> _PROBLEM REQUIREMENTS_
Note how many lines hold the string "extends" and give that number without any other words.

> _RECORDED DATA_
— start —
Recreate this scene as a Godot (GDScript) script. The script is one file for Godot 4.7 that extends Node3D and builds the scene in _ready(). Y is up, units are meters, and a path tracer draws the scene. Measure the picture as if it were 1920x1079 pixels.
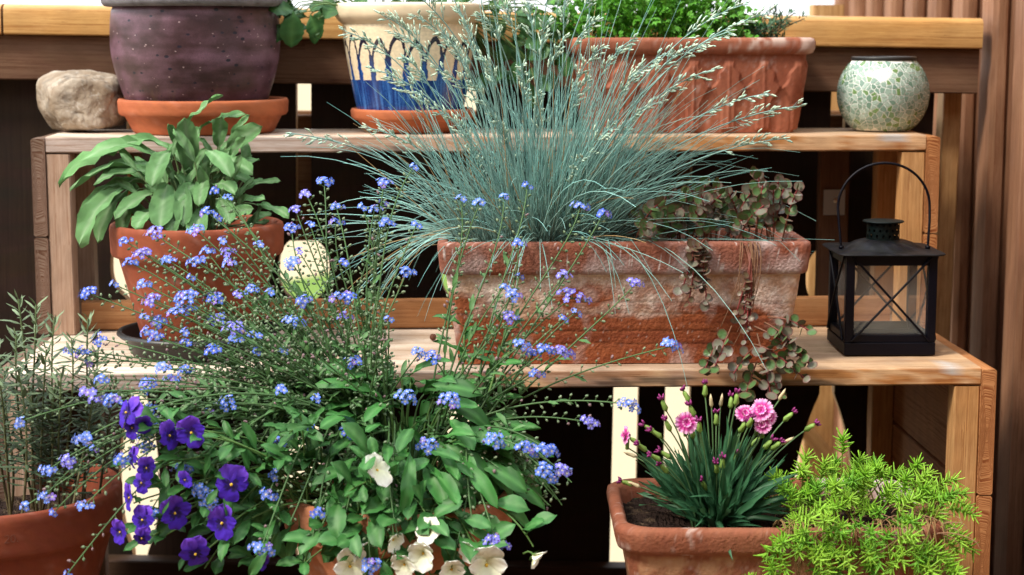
extends Node3D

# ---------------------------------------------------------------- mesh building
class Geo:
	var v := PackedVector3Array()
	var c := PackedColorArray()
	var u := PackedVector2Array()
	var ix := PackedInt32Array()
	func vert(p: Vector3, col := Color.WHITE, uv := Vector2.ZERO) -> int:
		v.append(p); c.append(col); u.append(uv)
		return v.size() - 1
	func tri(a: int, b: int, d: int) -> void:
		ix.append(a); ix.append(b); ix.append(d)
	func quad(a: int, b: int, d: int, e: int) -> void:
		ix.append_array(PackedInt32Array([a, b, d, a, d, e]))
	func flat_quad(a: Vector3, b: Vector3, d: Vector3, e: Vector3, col := Color.WHITE) -> void:
		quad(vert(a, col, Vector2(0, 0)), vert(b, col, Vector2(1, 0)), vert(d, col, Vector2(1, 1)), vert(e, col, Vector2(0, 1)))
	func tube(path: PackedVector3Array, r0: float, r1: float, sides: int, col: Color, col2 = null, cap := false) -> void:
		var n := path.size()
		var first := v.size()
		var ref := Vector3(0.31, 0.2, 0.93)
		for i in n:
			var d := (path[mini(i + 1, n - 1)] - path[maxi(i - 1, 0)]).normalized()
			var a := d.cross(ref)
			if a.length() < 0.05:
				a = d.cross(Vector3(1, 0.1, 0))
			a = a.normalized()
			var b := d.cross(a)
			var t := i / float(n - 1)
			var r := lerpf(r0, r1, t)
			var cc: Color = col if col2 == null else col.lerp(col2, t)
			for k in sides:
				var w := TAU * k / sides
				vert(path[i] + (a * cos(w) + b * sin(w)) * r, cc, Vector2(t, float(k) / sides))
		for i in n - 1:
			for k in sides:
				var k2 := (k + 1) % sides
				quad(first + i * sides + k, first + i * sides + k2, first + (i + 1) * sides + k2, first + (i + 1) * sides + k)
		if cap:
			for e in [0, n - 1]:
				var m := vert(path[e], col)
				for k in sides:
					var p: int = first + e * sides + k
					var q: int = first + e * sides + (k + 1) % sides
					if e == 0: tri(m, q, p)
					else: tri(m, p, q)
	func blob(at: Vector3, axis: Vector3, len_: float, r: float, col: Color, col2: Color) -> void:
		# a small bud: two rings of five between two tips
		var a := axis.cross(Vector3(0.3, 0.9, 0.2)).normalized()
		var b := axis.cross(a)
		var f := vert(at, col)
		for j in 2:
			for k in 5:
				var w := TAU * (k + j * 0.5) / 5
				vert(at + axis * len_ * (0.3 + 0.42 * j) + (a * cos(w) + b * sin(w)) * r * (1.0 - 0.25 * j), col.lerp(col2, 0.3 + 0.5 * j))
		var e := vert(at + axis * len_, col2)
		for k in 5:
			var k2 := (k + 1) % 5
			tri(f, f + 1 + k2, f + 1 + k)
			quad(f + 1 + k, f + 1 + k2, f + 6 + k2, f + 6 + k)
			tri(f + 6 + k, f + 6 + k2, e)
	func add(g: Geo, xf: Transform3D) -> void:
		var o := v.size()
		for i in g.v.size():
			v.append(xf * g.v[i]); c.append(g.c[i]); u.append(g.u[i])
		for i in g.ix: ix.append(i + o)
	func mesh(mat: Material, into: ArrayMesh = null) -> ArrayMesh:
		var nn := PackedVector3Array()
		nn.resize(v.size())
		var out := PackedInt32Array()
		out.resize(ix.size())
		for t in range(0, ix.size(), 3):
			var a := ix[t]
			var b := ix[t + 1]
			var d := ix[t + 2]
			var n := (v[b] - v[a]).cross(v[d] - v[a])
			nn[a] += n; nn[b] += n; nn[d] += n
			out[t] = a; out[t + 1] = d; out[t + 2] = b
		for i in nn.size():
			nn[i] = nn[i].normalized() if nn[i].length_squared() > 1e-30 else Vector3.UP
		var arr := []
		arr.resize(Mesh.ARRAY_MAX)
		arr[Mesh.ARRAY_VERTEX] = v
		arr[Mesh.ARRAY_NORMAL] = nn
		arr[Mesh.ARRAY_COLOR] = c
		arr[Mesh.ARRAY_TEX_UV] = u
		arr[Mesh.ARRAY_INDEX] = out
		var m := into if into else ArrayMesh.new()
		m.add_surface_from_arrays(Mesh.PRIMITIVE_TRIANGLES, arr)
		m.surface_set_material(m.get_surface_count() - 1, mat)
		return m

var rng := RandomNumberGenerator.new()
var noise := FastNoiseLite.new()
var M := {}

func rf(a: float, b: float) -> float: return rng.randf_range(a, b)
func nz(p: Vector3, f: float) -> float: return noise.get_noise_3dv(p * f)
func lin(r: float, g: float, b: float) -> Color: return Color(r, g, b)
func tint(col: Color, k: float) -> Color: return Color(col.r * k, col.g * k, col.b * k)
func rvec() -> Vector3: return Vector3(rng.randfn(), rng.randfn(), rng.randfn()).normalized()

# ---------------------------------------------------------------- naming
func tag(o: Node, label: String, category: String, group := "", kind := "") -> Node:
	if label: o.set_meta("label", label)
	if category: o.set_meta("category", category)
	if group: o.set_meta("group", group)
	if kind: o.set_meta("kind", kind)
	return o
var used := {}
func numbered(called: String, parent: Node) -> String:
	var key := str(parent.get_instance_id()) + called
	used[key] = used.get(key, -1) + 1
	return called if used[key] == 0 else "%s_%03d" % [called, used[key]]
func thing(called: String, label: String, category: String, at := Vector3.ZERO, turn := 0.0, group := "") -> Node3D:
	var o := Node3D.new()
	o.name = numbered(called, self)
	add_child(o, true)
	o.position = at
	o.rotation.y = turn
	tag(o, label, category, group)
	return o
func part(called: String, mesh: Mesh, parent: Node, xf := Transform3D(), kind := "", label := "") -> MeshInstance3D:
	var o := MeshInstance3D.new()
	o.name = numbered(called, parent)
	o.mesh = mesh
	parent.add_child(o, true)
	o.transform = xf
	if kind: o.set_meta("kind", kind)
	if label: o.set_meta("label", label)
	return o
func frame(at: Vector3, y: Vector3, zhint: Vector3, s := Vector3.ONE) -> Transform3D:
	y = y.normalized()
	var x := y.cross(zhint)
	if x.length() < 0.05: x = y.cross(Vector3(0.9, 0.1, 0.3))
	x = x.normalized()
	return Transform3D(Basis(x * s.x, y * s.y, x.cross(y) * s.z), at)
func bez(a: Vector3, b: Vector3, d: Vector3, e: Vector3, n: int) -> PackedVector3Array:
	var out := PackedVector3Array()
	for i in n + 1:
		out.append(a.bezier_interpolate(b, d, e, i / float(n)))
	return out

# ---------------------------------------------------------------- textures and materials
func tex(w: int, h: int, f: Callable) -> ImageTexture:
	var d := PackedByteArray()
	d.resize(w * h * 3)
	var i := 0
	for y in h:
		for x in w:
			var c: Color = f.call(x / float(w), y / float(h))
			d[i] = clampi(int(c.r * 255.0), 0, 255)
			d[i + 1] = clampi(int(c.g * 255.0), 0, 255)
			d[i + 2] = clampi(int(c.b * 255.0), 0, 255)
			i += 3
	return ImageTexture.create_from_image(Image.create_from_data(w, h, false, Image.FORMAT_RGB8, d))
func fine(freq: float, oct: int, seed_: int) -> NoiseTexture2D:
	var n := FastNoiseLite.new()
	n.seed = seed_
	n.frequency = freq
	n.fractal_octaves = oct
	n.noise_type = FastNoiseLite.TYPE_SIMPLEX_SMOOTH
	var t := NoiseTexture2D.new()
	t.width = 512; t.height = 512; t.seamless = true
	t.noise = n
	return t
func mat(col: Color, rough: float, spec := 0.5) -> StandardMaterial3D:
	var m := StandardMaterial3D.new()
	m.albedo_color = col.linear_to_srgb()
	m.roughness = rough
	m.metallic_specular = spec
	m.vertex_color_use_as_albedo = true
	return m
func bump(m: StandardMaterial3D, t: Texture2D, depth_cm: float, scale := 0.0) -> StandardMaterial3D:
	m.heightmap_enabled = true
	m.heightmap_texture = t
	m.heightmap_scale = depth_cm
	if scale > 0.0:
		m.uv1_triplanar = true
		m.uv1_scale = Vector3.ONE * scale
	return m
func leafmat(rough: float, back: float, spec := 0.4) -> StandardMaterial3D:
	var m := mat(Color.WHITE, rough, spec)
	m.backlight_enabled = true
	m.backlight = Color(back, back, back)
	return m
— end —
> _FINISHED TASK_
2